Writer of controversial McGregor article hits back with even bigger claims about Dublin

Doubles down

Patrick McCarry

“There is a segment of Ireland that loves him and a segment that, clearly, does not.”

Wright Thompson certainly rattled some cages.

The writer has made his name by profiling some of the biggest sports stars in the world and offering insights to backgrounds, those closest to them and their way of life.

His ‘Crossing Crumlin Road’ feature for ESPN garnered a lot of attention, earlier this month, after it depicted Conor McGregor’s hometown of Crumlin to be in the crosshairs of a brutal, bloody gangland war.

While some loved Thompson’s prose on the nitty gritty of the area and city [Dublin] that shaped ‘The Notorious’, others felt it was hyperbolic and portrayed a place that made crime series Love/Hate look tame.

Thompson appeared on the 5-rounds podcast with Brett Okamoto and gave his take on some of the feedback to his feature. He also offered up an interesting take on McGregor after he was able to secure some interview time with him late in the shaping of his piece.

There is little backing down by Thompson to the naysayers that his feature stretched the truth to make parts of Crumlin and Dublin resemble a war zone. In fact, he doubles down on certain aspects.

On McGregor, Thompson said he had watched a lot of his press conference videos and heard many of his one-liners but found the man himself a different proposition. He says:

“I was surprised at how normal and low-key he [McGregor] was as a person. I don’t know why I expected the cartoon character but he was lovely.

“He was a very normal, funny guy… he got what was going on and why. There are levels and levels and levels to him.”

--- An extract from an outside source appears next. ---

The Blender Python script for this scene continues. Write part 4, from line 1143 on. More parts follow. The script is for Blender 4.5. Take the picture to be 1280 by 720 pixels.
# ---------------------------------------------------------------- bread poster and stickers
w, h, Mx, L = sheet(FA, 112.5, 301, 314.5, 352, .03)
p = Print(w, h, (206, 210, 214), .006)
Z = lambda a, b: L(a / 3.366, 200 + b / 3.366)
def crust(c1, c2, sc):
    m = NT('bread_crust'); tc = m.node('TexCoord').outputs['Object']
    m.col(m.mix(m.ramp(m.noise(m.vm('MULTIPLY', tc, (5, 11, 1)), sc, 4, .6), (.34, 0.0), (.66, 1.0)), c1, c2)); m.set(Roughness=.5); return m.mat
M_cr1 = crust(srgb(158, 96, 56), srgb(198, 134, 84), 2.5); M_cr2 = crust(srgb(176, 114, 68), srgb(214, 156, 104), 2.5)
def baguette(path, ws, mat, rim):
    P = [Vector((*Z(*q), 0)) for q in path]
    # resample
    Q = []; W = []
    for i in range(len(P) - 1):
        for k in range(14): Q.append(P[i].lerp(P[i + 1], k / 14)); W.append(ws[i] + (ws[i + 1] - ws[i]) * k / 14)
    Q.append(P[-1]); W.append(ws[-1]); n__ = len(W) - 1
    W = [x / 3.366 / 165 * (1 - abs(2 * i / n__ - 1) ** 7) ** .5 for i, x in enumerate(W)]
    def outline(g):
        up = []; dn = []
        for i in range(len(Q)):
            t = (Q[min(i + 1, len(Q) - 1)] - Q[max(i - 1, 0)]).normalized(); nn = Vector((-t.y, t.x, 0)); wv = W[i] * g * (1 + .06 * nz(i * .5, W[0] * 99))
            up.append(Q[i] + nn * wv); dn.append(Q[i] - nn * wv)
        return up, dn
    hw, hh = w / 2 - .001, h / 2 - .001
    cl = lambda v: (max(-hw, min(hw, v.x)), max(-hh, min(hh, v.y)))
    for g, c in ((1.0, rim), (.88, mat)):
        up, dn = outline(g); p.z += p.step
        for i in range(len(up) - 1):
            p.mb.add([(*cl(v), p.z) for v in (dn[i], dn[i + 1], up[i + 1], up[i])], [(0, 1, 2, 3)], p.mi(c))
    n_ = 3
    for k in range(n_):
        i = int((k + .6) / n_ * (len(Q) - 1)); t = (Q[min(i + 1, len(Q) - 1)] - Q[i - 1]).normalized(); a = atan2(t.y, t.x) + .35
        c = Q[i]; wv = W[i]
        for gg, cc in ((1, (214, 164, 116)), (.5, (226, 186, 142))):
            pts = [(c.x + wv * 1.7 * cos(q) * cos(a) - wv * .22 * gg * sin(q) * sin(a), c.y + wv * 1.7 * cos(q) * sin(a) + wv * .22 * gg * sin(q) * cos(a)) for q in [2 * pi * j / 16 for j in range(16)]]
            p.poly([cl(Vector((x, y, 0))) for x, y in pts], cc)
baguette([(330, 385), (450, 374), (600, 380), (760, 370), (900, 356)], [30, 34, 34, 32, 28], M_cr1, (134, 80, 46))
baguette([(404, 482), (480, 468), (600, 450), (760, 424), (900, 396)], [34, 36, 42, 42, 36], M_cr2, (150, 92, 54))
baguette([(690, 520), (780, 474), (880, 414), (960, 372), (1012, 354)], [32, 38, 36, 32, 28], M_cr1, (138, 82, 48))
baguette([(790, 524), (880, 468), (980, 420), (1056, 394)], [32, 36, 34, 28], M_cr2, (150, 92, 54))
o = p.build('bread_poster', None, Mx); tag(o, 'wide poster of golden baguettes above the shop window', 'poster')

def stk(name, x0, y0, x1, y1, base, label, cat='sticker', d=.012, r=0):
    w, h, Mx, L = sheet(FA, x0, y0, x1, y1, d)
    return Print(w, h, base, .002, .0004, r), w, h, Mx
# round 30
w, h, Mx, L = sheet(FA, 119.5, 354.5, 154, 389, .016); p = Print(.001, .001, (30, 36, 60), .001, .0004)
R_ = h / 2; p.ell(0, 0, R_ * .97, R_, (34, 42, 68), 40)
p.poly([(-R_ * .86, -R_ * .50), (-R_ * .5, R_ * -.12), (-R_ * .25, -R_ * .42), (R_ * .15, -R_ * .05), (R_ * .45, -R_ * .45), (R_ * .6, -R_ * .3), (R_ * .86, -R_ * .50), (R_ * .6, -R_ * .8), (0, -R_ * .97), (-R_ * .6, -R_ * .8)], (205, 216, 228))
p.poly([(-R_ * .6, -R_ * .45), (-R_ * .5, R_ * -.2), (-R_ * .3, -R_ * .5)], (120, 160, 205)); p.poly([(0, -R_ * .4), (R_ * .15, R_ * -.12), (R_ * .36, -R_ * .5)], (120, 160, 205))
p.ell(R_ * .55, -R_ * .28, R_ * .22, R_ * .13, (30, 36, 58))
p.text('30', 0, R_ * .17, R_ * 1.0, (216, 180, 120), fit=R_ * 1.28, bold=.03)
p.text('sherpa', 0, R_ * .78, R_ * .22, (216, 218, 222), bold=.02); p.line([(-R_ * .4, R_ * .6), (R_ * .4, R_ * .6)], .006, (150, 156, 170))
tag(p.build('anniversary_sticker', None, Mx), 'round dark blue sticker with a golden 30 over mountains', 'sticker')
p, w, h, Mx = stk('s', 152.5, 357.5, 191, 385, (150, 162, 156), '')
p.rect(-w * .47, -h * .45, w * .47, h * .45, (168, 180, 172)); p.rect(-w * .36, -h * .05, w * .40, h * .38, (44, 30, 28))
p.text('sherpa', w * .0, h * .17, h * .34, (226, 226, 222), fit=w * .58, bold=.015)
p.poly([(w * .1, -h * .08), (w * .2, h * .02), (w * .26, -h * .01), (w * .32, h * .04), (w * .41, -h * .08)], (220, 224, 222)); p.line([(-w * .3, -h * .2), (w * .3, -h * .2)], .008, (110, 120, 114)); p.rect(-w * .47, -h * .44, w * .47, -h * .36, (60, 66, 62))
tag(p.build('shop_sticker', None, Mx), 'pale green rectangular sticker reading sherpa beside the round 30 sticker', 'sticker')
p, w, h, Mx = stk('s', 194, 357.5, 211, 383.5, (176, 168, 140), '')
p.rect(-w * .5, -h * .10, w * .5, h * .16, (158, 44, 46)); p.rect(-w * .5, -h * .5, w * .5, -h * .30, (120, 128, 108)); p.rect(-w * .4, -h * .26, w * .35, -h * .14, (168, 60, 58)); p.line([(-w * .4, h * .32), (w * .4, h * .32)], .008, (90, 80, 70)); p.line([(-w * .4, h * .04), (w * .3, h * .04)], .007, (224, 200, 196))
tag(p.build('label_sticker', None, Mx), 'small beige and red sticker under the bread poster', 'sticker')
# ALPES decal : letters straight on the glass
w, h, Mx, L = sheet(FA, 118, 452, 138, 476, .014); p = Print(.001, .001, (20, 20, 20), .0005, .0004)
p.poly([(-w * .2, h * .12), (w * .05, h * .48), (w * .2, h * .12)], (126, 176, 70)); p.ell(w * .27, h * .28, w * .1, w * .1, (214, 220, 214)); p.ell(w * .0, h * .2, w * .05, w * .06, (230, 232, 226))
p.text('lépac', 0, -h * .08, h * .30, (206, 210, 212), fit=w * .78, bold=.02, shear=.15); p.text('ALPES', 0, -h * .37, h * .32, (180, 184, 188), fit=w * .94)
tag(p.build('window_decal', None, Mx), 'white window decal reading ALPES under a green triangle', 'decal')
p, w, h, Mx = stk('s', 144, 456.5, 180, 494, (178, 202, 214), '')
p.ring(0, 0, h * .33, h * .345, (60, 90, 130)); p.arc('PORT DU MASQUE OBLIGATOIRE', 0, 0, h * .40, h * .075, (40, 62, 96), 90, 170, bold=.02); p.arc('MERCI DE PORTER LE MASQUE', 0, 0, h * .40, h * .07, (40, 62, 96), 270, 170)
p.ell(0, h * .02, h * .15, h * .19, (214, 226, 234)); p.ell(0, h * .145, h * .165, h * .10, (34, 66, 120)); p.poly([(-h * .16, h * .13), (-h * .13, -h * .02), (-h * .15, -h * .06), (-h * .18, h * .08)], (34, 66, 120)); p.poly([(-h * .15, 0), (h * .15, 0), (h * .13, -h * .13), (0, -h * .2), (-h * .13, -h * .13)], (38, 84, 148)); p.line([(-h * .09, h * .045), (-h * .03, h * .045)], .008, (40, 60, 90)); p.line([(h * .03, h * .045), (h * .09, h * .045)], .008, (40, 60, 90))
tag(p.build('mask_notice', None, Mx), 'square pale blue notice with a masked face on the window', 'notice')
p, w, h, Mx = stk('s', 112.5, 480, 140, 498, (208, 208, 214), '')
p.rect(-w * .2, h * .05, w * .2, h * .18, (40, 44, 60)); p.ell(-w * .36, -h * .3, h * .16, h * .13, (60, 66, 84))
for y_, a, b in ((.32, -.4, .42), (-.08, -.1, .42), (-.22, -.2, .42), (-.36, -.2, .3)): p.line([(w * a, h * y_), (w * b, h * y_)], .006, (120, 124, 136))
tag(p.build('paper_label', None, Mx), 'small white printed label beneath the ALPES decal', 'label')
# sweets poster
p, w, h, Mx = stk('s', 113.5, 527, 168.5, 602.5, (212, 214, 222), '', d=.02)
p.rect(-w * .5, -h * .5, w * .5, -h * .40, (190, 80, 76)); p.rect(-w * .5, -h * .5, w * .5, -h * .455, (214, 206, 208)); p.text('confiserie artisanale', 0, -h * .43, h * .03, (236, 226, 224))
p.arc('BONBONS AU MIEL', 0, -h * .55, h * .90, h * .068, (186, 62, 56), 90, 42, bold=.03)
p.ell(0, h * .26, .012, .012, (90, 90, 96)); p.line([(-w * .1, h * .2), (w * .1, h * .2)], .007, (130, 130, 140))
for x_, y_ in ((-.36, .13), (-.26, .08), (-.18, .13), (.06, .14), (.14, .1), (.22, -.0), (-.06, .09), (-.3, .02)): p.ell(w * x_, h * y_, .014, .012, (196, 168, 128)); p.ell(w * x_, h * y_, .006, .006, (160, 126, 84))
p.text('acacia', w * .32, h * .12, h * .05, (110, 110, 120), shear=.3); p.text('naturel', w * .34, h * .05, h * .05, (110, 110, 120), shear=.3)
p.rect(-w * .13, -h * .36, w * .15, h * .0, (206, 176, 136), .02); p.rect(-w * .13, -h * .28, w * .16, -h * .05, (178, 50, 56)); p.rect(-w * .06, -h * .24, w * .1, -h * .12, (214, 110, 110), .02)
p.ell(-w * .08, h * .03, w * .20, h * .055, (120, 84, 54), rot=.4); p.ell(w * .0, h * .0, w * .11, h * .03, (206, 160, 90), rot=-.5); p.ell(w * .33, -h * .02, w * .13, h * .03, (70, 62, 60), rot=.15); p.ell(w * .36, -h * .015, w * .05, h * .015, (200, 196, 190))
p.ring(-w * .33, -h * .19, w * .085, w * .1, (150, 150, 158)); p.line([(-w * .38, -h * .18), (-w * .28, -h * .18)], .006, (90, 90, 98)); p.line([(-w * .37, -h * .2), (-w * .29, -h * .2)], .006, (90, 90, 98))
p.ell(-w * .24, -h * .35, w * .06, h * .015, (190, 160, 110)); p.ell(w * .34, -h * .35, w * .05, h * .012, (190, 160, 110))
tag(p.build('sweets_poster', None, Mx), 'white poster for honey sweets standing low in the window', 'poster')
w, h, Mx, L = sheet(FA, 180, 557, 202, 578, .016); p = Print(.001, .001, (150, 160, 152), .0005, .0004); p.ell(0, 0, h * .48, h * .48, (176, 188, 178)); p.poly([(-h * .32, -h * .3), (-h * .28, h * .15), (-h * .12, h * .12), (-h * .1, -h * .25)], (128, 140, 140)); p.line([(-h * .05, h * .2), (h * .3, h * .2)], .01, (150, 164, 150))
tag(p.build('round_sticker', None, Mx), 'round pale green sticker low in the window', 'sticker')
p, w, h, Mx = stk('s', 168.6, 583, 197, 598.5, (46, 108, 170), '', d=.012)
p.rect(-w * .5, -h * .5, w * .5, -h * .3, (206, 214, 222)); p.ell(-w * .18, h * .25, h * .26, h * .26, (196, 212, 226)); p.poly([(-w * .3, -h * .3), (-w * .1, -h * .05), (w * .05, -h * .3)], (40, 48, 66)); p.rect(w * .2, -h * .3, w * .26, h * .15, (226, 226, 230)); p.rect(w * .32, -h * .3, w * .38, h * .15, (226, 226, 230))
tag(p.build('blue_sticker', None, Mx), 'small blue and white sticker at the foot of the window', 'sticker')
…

As for the criticism his story received from many in Ireland, Thompson dismissed some slights from ‘the Dublin Twitterati’ and recounted how he was dragged into a dispute that could have had nasty consequences.

“Meanwhile, as that’s going on, I’m getting messages from Crumlin – the neighbourhood where McGregor is from – freaking out that the story is going to get their family targeted.

“Literally, at one point, I am on a conference call with Conor’s agent and someone from Dublin who is freaking out that, because of the story, Dublin gangland violence is somehow going to touch them or their family.”

Sounds like quite the conference call.

Asked if he ever, at any stage of his trip to Dublin, feared for his safety, Thompson says no but he does recall one sketchy house that he was ‘ready to get out of’.

Perhaps the only flawed logic of Thompson’s, in his follow-up interview, is the notion that McGregor is remarkable because he was not known to local gardaí in Crumlin. The author took it as noble that McGregor never got involved in crime even when times were tough.

There is nothing remarkable about it. Just ask the thousands of other

Crumlin inhabitants that are not known to the gardaí either.